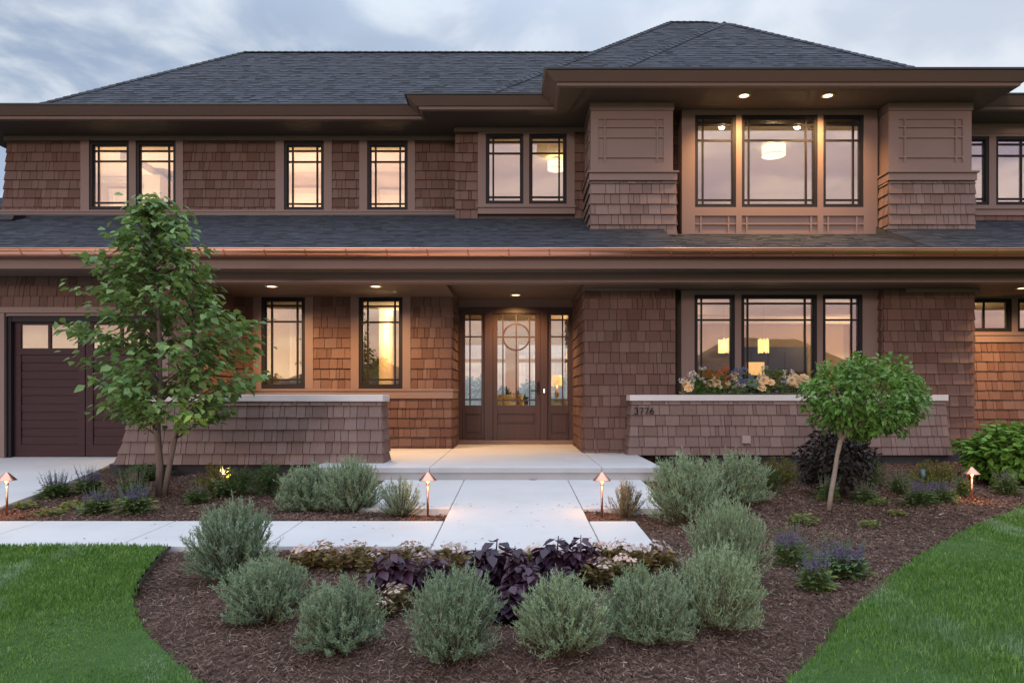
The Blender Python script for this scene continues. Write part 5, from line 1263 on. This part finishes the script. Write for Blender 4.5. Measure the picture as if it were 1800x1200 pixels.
def begonia(seed):
    g = np.random.default_rng(seed); e = empty('begonia_plant', (0, 0, 0)); n = 150; a = g.uniform(0, 6.28, n); r = 0.45*np.sqrt(g.random(n)); C = np.stack([np.cos(a)*r, np.sin(a)*r, g.uniform(0.1, 0.85, n)*(1-r*r*1.8)], 1); D = np.stack([np.cos(a+g.normal(0, 0.7, n)), np.sin(a+g.normal(0, 0.7, n)), g.uniform(0, 0.9, n)], 1)
    leaves_mesh('foliage', C, D, np.tile([0, 0, 1.0], (n, 1))+g.normal(0, 0.4, (n, 3)), g.uniform(0.2, 0.34, n), g.uniform(0.07, 0.12, n), M['begonia_leaf'], e, g.random(n), 0.2, 0.2)
    FC, FD, FN = [], [], []
    for k in range(30):
        aa = g.uniform(0, 6.28); rr_ = 0.42*math.sqrt(g.random()); c = np.array([math.cos(aa)*rr_, math.sin(aa)*rr_, 0.72+0.36*(1-rr_*2)*g.random()+0.1]); nrm = unit(np.array([math.cos(aa)*0.5, math.sin(aa)*0.5-0.5, 0.7]))
        t1 = unit(np.cross(nrm, [0.3, 0.2, 1])); t2 = np.cross(nrm, t1)
        for q in range(4): FC.append(c); FD.append(t1*math.cos(q*1.57)+t2*math.sin(q*1.57)+nrm*0.25); FN.append(nrm)
    leaves_mesh('blossoms', np.array(FC), np.array(FD), np.array(FN), g.uniform(0.055, 0.09, len(FC)), g.uniform(0.028, 0.045, len(FC)), M['begonia_bloom'], e, g.random(len(FC)), 0.1, 0.0)
    s = MB(); s.tube([(0, 0, -0.05), (0, 0, 0.5)], [0.05, 0.03], 5); s.build('stems', M['begonia_leaf'], e); return e
BA, BB = begonia(71), begonia(72)
bl = [(533, 1000, 44, 962, 'begonia at the left end of the row, beside the tall willow shrub'), (566, 992, 46, 955, 'begonia second from the left end of the row'), (598, 1004, 48, 966, 'begonia behind the low willow shrub'), (628, 994, 46, 958, 'begonia left of the leftmost coleus'), (660, 1010, 46, 970, 'begonia just in front of the leftmost coleus, beside the walk'), (722, 996, 44, 958, 'begonia between the first two coleus'), (745, 1012, 44, 972, 'begonia at the foot of the short coleus'), (795, 998, 46, 956, 'begonia before the left edge of the walkway'), (940, 1000, 44, 960, 'begonia between the tall coleus before the walkway centre'), (1055, 1004, 52, 962, 'begonia right of the last coleus'), (1090, 1000, 48, 958, 'begonia in front of the short walkway slab'), (1122, 1012, 50, 970, 'begonia behind the right front willow shrubs'), (1155, 1004, 50, 962, 'begonia at the right end of the row, by the slab corner'), (1052, 1034, 52, 992, 'begonia peeking over the right willow of the front pair'), (1095, 1030, 44, 990, 'begonia in the second row behind the right front willow'), (692, 1060, 56, 1018, 'begonia alone in the mulch in front of the leftmost coleus'), (675, 1070, 34, 1040, 'smallest begonia, lowest in the mulch beside the lone one')]
for i, (px, py, wp, tp, lb) in enumerate(bl): place(BA if i % 2 else BB, used, px, py, wp*1.15, tp-6, lb.replace('begonia', 'blush white begonia', 1), 'blush begonias edging the walkway', 'begonia', 'be%d' % (i % 2))

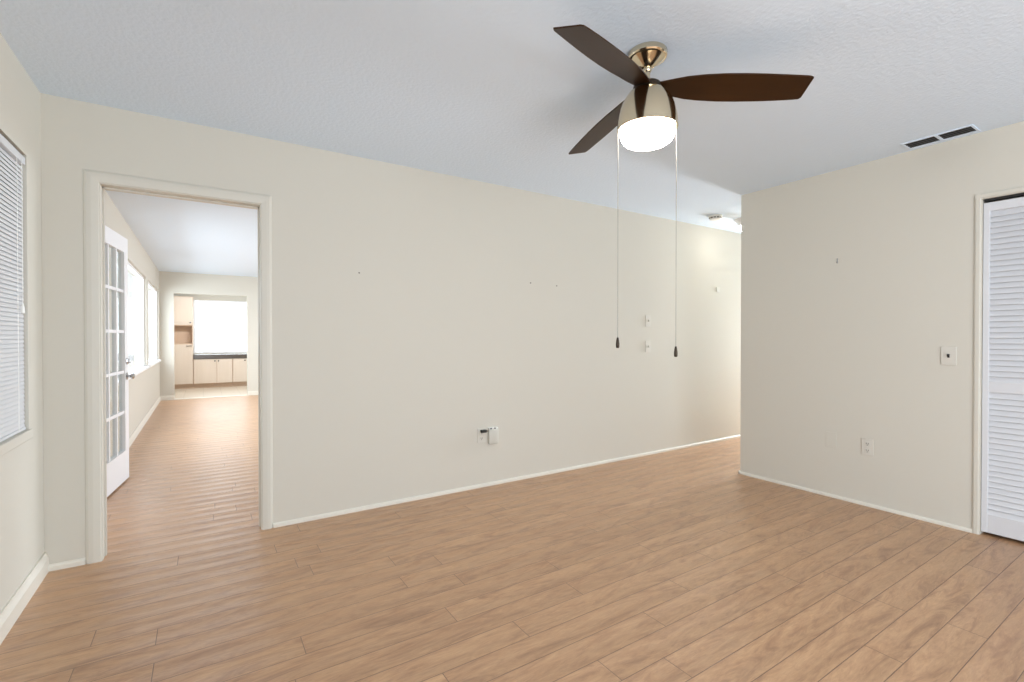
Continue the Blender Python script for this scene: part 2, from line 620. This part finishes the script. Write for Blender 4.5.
def bifold_leaf(y1, y0):
    h = 1.992
    th = 0.028
    st = 0.028
    bm = bmesh.new()
    box(bm, 0, th, y1-st, y1, 0, h, bev=0.002)
    box(bm, 0, th, y0, y0+st, 0, h, bev=0.002)
    rails = [(0, 0.112), (0.85, 0.915), (h-0.052, h)]
    for a, b in rails:
        box(bm, 0.002, th-0.002, y0+st-0.001, y1-st+0.001, a, b, bev=0.002)
    link('frame', bm, M_LOUVER, bif)
    bm = bmesh.new()
    for a, b in ((0.112, 0.85), (0.915, h-0.052)):
        n = round((b-a)/0.0335)
        for i in range(n):
            z = a+(i+0.5)*(b-a)/n
            # slat leaning out at the bottom
            pts = [(0.004, z-0.019), (0.008, z-0.021), (0.026, z+0.015), (0.022, z+0.018)]
            prism(bm, pts, 'y', y0+st-0.001, y1-st+0.001)
    link('louvers', bm, M_LOUVER, bif)


bm_w = (CL[1]-CL[0]-0.012)
# prism with axis y expects (x, z); leaves run along -y from the jamb
bifold_leaf(0.0, -bm_w/2+0.002)
bifold_leaf(-bm_w/2-0.002, -bm_w)
bm = bmesh.new()
lathe(bm, [(0, 0.03), (0.012, 0.03), (0.016, 0.024), (0.014, 0.014), (0.007, 0.008), (0.009, 0)], 20,
      mat4=Matrix.Translation((0, -bm_w/2+0.03, 0.88)) @ Matrix.Rotation(-PI/2, 4, 'Y'))
link('knob', bm, M_LOUVER, bif, smooth=40)

# ---------------------------------------------------------------- left window with blind
w1 = thing('window_1', 'window in the left wall behind the white blind', 'window', (LX, 0, 0), kind='structure')


def window_frame(root, u0, u1, z0, z1, mull, x=-0.11, glass=None):
    fw = 0.04
    lst = [(x-0.02, x+0.02, u0, u0+fw, z0, z1), (x-0.02, x+0.02, u1-fw, u1, z0, z1),
           (x-0.02, x+0.02, u0+fw, u1-fw, z0, z0+fw), (x-0.02, x+0.02, u0+fw, u1-fw, z1-fw, z1)]
    for mu in mull:
        lst.append((x-0.018, x+0.018, mu-0.022, mu+0.022, z0+fw, z1-fw))
    boxes('window_frame', lst, M_WHITE, root)
    boxes('glass_pane', [(x-0.002, x+0.002, u0+fw, u1-fw, z0+fw, z1-fw)], glass or M_GLASS, root)


window_frame(w1, *WIN, mull=[(WIN[0]+WIN[1])/2], glass=M_GLASS_DIM)
boxes('window_sill', [(-0.09, 0.012, WIN[0]-0.03, WIN[1]+0.018, WIN[2]-0.042, WIN[2]+0.003)], M_TRIM, w1, bev=0.005)

bl = thing('window_blind', 'white horizontal slat blind hanging in the left window', 'blind', (LX-0.018, WIN[1], WIN[3]))
BW = WIN[1]-WIN[0]-0.02
bm = bmesh.new()
box(bm, -0.016, 0.016, -BW-0.008, -0.008, -0.048, -0.014, bev=0.003)
link('headrail', bm, M_BLIND, bl)
bm = bmesh.new()
zt, zb = -0.062, WIN[2]-WIN[3]+0.03
ns = 62
tilt = math.radians(67)
for i in range(ns):
    z = zt+(zb-zt)*i/(ns-1)
    # a curved slat: room-side edge down
    pts = []
    for k in range(5):
        u = (k/4-0.5)*0.027
        bow = 0.0045*(1-(2*k/4-1)**2)
        pts.append((u*math.cos(tilt)+bow*math.sin(tilt), -u*math.sin(tilt)+bow*math.cos(tilt)))
    top = [(x, z+zz) for x, zz in pts]
    bot = [(x, z+zz-0.0008) for x, zz in reversed(pts)]
    prism(bm, top+bot, 'y', -BW-0.008, -0.004)
link('slats', bm, M_BLIND, bl)
boxes('bottom_rail', [(-0.011, 0.011, -BW-0.008, -0.009, WIN[2]-WIN[3]+0.004, WIN[2]-WIN[3]+0.018)], M_BLIND, bl, bev=0.003)
for yy in (-0.12, -0.62, -1.1, -BW+0.1):
    bm = bmesh.new()
    for xx in (-0.013, 0.0135):
        tube(bm, (xx, yy, -0.045), (xx, yy, WIN[2]-WIN[3]+0.016), 0.0011, 6)
    link('ladder_cord', bm, M_PLASTIC_W, bl)
bm = bmesh.new()
tube(bm, (0.019, -0.075, -0.04), (0.019, -0.075, -0.70), 0.0013, 6)
lc = link('lift_cord', bm, M_PLASTIC_W, bl)
bm = bmesh.new()
lathe(bm, [(0, -0.74), (0.007, -0.737), (0.006, -0.715), (0.0025, -0.695), (0, -0.694)], 14, 0.019, -0.075)
link('cord_tassel', bm, M_PLASTIC_W, lc, smooth=40)

# ---------------------------------------------------------------- far room: windows, glazed door
for n, W, lab in ((2, WA, 'long bright window in the far room beside the glazed door'), (3, WB, 'shorter bright window next to the far room corner')):
    wr = thing('window_%d' % n, lab, 'window', (LX, 0, 0), kind='structure')
    window_frame(wr, *W, mull=[], x=-0.05)
    boxes('window_sill', [(-0.09, 0.03, W[0]-0.03, W[1]+0.03, W[2]-0.03, W[2]+0.003)], M_WHITE, wr, bev=0.004)
wk = thing('window_4', 'bright kitchen window above the dark counter', 'window', (0, KY, 0), kind='structure')
fw = 0.035
boxes('window_frame', [(KW[0], KW[0]+fw, 0.05, 0.09, KW[2], KW[3]), (KW[1]-fw, KW[1], 0.05, 0.09, KW[2], KW[3]),
                       (KW[0]+fw, KW[1]-fw, 0.05, 0.09, KW[2], KW[2]+fw), (KW[0]+fw, KW[1]-fw, 0.05, 0.09, KW[3]-fw, KW[3])], M_WHITE, wk)
boxes('glass_pane', [(KW[0]+fw, KW[1]-fw, 0.068, 0.072, KW[2]+fw, KW[3]-fw)], M_GLASS, wk)

fdc = thing('trim_outside_door', 'white casing around the outside door opening of the far room', 'door casing', (0, 0, 0), kind='structure')
boxes('casing', [(LX, LX+0.014, FD[0]-0.06, FD[0], 0, FD[3]+0.06), (LX, LX+0.006, FD[1], FD[1]+0.06, 0, FD[3]+0.06),
                 (LX, LX+0.014, FD[0], FD[1], FD[3], FD[3]+0.06)], M_BASE, fdc)

DW, DT, DH = 0.806, 0.034, 2.012
fd = thing('door_2', 'white fifteen-pane glazed door swung open against the far room wall', 'door', (-0.630, 4.375, 0.015),
           math.atan2(0.596, 0.073), kind='structure')
ST, TOPR, BOTR = 0.105, 0.115, 0.235
gx0, gx1, gz0, gz1 = ST, DW-ST, BOTR, DH-TOPR
boxes('door_frame', [(0, ST, 0, DT, 0, DH), (DW-ST, DW, 0, DT, 0, DH), (ST, DW-ST, 0, DT, 0, BOTR), (ST, DW-ST, 0, DT, DH-TOPR, DH)], M_WHITE, fd)
lst = []
mw = 0.024
for i in (1, 2):
    x = gx0+(gx1-gx0)*i/3
    lst.append((x-mw/2, x+mw/2, 0.002, DT-0.002, gz0, gz1))
for i in range(1, 5):
    z = gz0+(gz1-gz0)*i/5
    lst.append((gx0, gx1, 0.003, DT-0.003, z-mw/2, z+mw/2))
# glazing beads round the glass
for a in (gx0, gx1-0.012):
    lst.append((a, a+0.012, -0.004, DT+0.004, gz0, gz1))
for a in (gz0, gz1-0.012):
    lst.append((gx0+0.012, gx1-0.012, -0.004, DT+0.004, a, a+0.012))
boxes('muntins', lst, M_WHITE, fd)
boxes('glass_pane', [(gx0, gx1, DT/2-0.002, DT/2+0.002, gz0, gz1)], M_GLASS, fd)
bm = bmesh.new()
kx, kz = DW-0.06, 0.86
for sgn, y0 in ((-1, 0), (1, DT)):
    R_ = Matrix.Translation((kx, y0, kz)) @ Matrix.Rotation(PI/2 if sgn < 0 else -PI/2, 4, 'X')
    lathe(bm, [(0.030, 0), (0.030, 0.006), (0.012, 0.010), (0.011, 0.026), (0.024, 0.034), (0.026, 0.044), (0.018, 0.054), (0, 0.056)], 24, mat4=R_)
link('door_knob', bm, M_CHROME, fd, smooth=40)
bm = bmesh.new()
R_ = Matrix.Translation((kx, 0, 0.985)) @ Matrix.Rotation(PI/2, 4, 'X')
lathe(bm, [(0.027, 0), (0.027, 0.008), (0.020, 0.012), (0, 0.012)], 24, mat4=R_)
box(bm, kx-0.004, kx+0.004, -0.028, -0.010, 0.970, 1.0, bev=0.002)
link('deadbolt', bm, M_CHROME, fd, smooth=40)
bm = bmesh.new()
for z in (0.2, 1.0, 1.85):
    tube(bm, (0, 0.0, z), (0, 0.0, z+0.09), 0.006, 12)
link('hinge', bm, M_CHROME, fd, smooth=40)

# ---------------------------------------------------------------- kitchen


def panel_door(bm, x0, x1, z0, z1, y):
    """a framed cabinet door on a front facing -y"""
    box(bm, x0, x1, y-0.018, y, z0, z1, bev=0.003)
    r = 0.055
    box(bm, x0+r, x1-r, y-0.0215, y-0.017, z0+r, z1-r, bev=0.0015)


def knob(parent, x, z, y, m=None):
    bm = bmesh.new()
    lathe(bm, [(0.006, 0), (0.006, 0.012), (0.015, 0.018), (0.016, 0.024), (0.010, 0.029), (0, 0.030)], 16,
          mat4=Matrix.Translation((x, y, z)) @ Matrix.Rotation(PI/2, 4, 'X'))
    return link('knob', bm, m or M_BRONZE, parent, smooth=40)


PY = 13.42
px0, px1 = LX+0.004, -0.196
pan = thing('pantry_cabinet', 'tall pale maple pantry cabinet with an open niche, left of the kitchen window', 'cabinet', (0, PY, 0))
D = KY-PY-0.004
boxes('body', [(px0, px0+0.018, 0, D, 0.1, 2.14), (px1-0.018, px1, 0, D, 0.1, 2.14), (px0+0.018, px1-0.018, D-0.01, D, 0.1, 2.14),
               (px0+0.018, px1-0.018, 0, D-0.01, 0.1, 0.12), (px0+0.018, px1-0.018, 0, D-0.01, 1.02, 1.05),
               (px0+0.018, px1-0.018, 0, D-0.01, 1.46, 1.49), (px0+0.018, px1-0.018, 0.22, 0.232, 1.05, 1.46), (px0+0.018, px1-0.018, 0, D-0.01, 2.12, 2.14)], M_CAB_EDGE, pan)
boxes('toe_kick', [(px0, px1, 0.05, D, 0, 0.1)], M_CAB_EDGE, pan)
for z0, z1, kzz in ((0.115, 1.03, 0.965), (1.48, 2.13, 1.54)):
    bm = bmesh.new()
    panel_door(bm, px0+0.006, px1-0.006, z0, z1, -0.001)
    d = link('door', bm, M_CAB, pan)
    if z0 < 1:
        bm = bmesh.new()
        tube(bm, (px1-0.13, -0.045, 0.995), (px1-0.02, -0.045, 0.995), 0.006, 10)
        for xx in (px1-0.12, px1-0.03):
            tube(bm, (xx, -0.045, 0.995), (xx, -0.018, 0.995), 0.005, 8)
        link('handle', bm, M_BRONZE, d, smooth=40)
    else:
        knob(d, px1-0.05, kzz, -0.018, M_CHROME)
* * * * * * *
Instruction = The lines to return run from the one containing "Continue the Blender" down to the one containing "M_TRIM, w1, bev=0.005)"; give them exactly, both included, and no others.

Answer to the problem =
Continue the Blender Python script for this scene: part 2, from line 620. This part finishes the script. Write for Blender 4.5.
def bifold_leaf(y1, y0):
    h = 1.992
    th = 0.028
    st = 0.028
    bm = bmesh.new()
    box(bm, 0, th, y1-st, y1, 0, h, bev=0.002)
    box(bm, 0, th, y0, y0+st, 0, h, bev=0.002)
    rails = [(0, 0.112), (0.85, 0.915), (h-0.052, h)]
    for a, b in rails:
        box(bm, 0.002, th-0.002, y0+st-0.001, y1-st+0.001, a, b, bev=0.002)
    link('frame', bm, M_LOUVER, bif)
    bm = bmesh.new()
    for a, b in ((0.112, 0.85), (0.915, h-0.052)):
        n = round((b-a)/0.0335)
        for i in range(n):
            z = a+(i+0.5)*(b-a)/n
            # slat leaning out at the bottom
            pts = [(0.004, z-0.019), (0.008, z-0.021), (0.026, z+0.015), (0.022, z+0.018)]
            prism(bm, pts, 'y', y0+st-0.001, y1-st+0.001)
    link('louvers', bm, M_LOUVER, bif)


bm_w = (CL[1]-CL[0]-0.012)
# prism with axis y expects (x, z); leaves run along -y from the jamb
bifold_leaf(0.0, -bm_w/2+0.002)
bifold_leaf(-bm_w/2-0.002, -bm_w)
bm = bmesh.new()
lathe(bm, [(0, 0.03), (0.012, 0.03), (0.016, 0.024), (0.014, 0.014), (0.007, 0.008), (0.009, 0)], 20,
      mat4=Matrix.Translation((0, -bm_w/2+0.03, 0.88)) @ Matrix.Rotation(-PI/2, 4, 'Y'))
link('knob', bm, M_LOUVER, bif, smooth=40)

# ---------------------------------------------------------------- left window with blind
w1 = thing('window_1', 'window in the left wall behind the white blind', 'window', (LX, 0, 0), kind='structure')


def window_frame(root, u0, u1, z0, z1, mull, x=-0.11, glass=None):
    fw = 0.04
    lst = [(x-0.02, x+0.02, u0, u0+fw, z0, z1), (x-0.02, x+0.02, u1-fw, u1, z0, z1),
           (x-0.02, x+0.02, u0+fw, u1-fw, z0, z0+fw), (x-0.02, x+0.02, u0+fw, u1-fw, z1-fw, z1)]
    for mu in mull:
        lst.append((x-0.018, x+0.018, mu-0.022, mu+0.022, z0+fw, z1-fw))
    boxes('window_frame', lst, M_WHITE, root)
    boxes('glass_pane', [(x-0.002, x+0.002, u0+fw, u1-fw, z0+fw, z1-fw)], glass or M_GLASS, root)


window_frame(w1, *WIN, mull=[(WIN[0]+WIN[1])/2], glass=M_GLASS_DIM)
boxes('window_sill', [(-0.09, 0.012, WIN[0]-0.03, WIN[1]+0.018, WIN[2]-0.042, WIN[2]+0.003)], M_TRIM, w1, bev=0.005)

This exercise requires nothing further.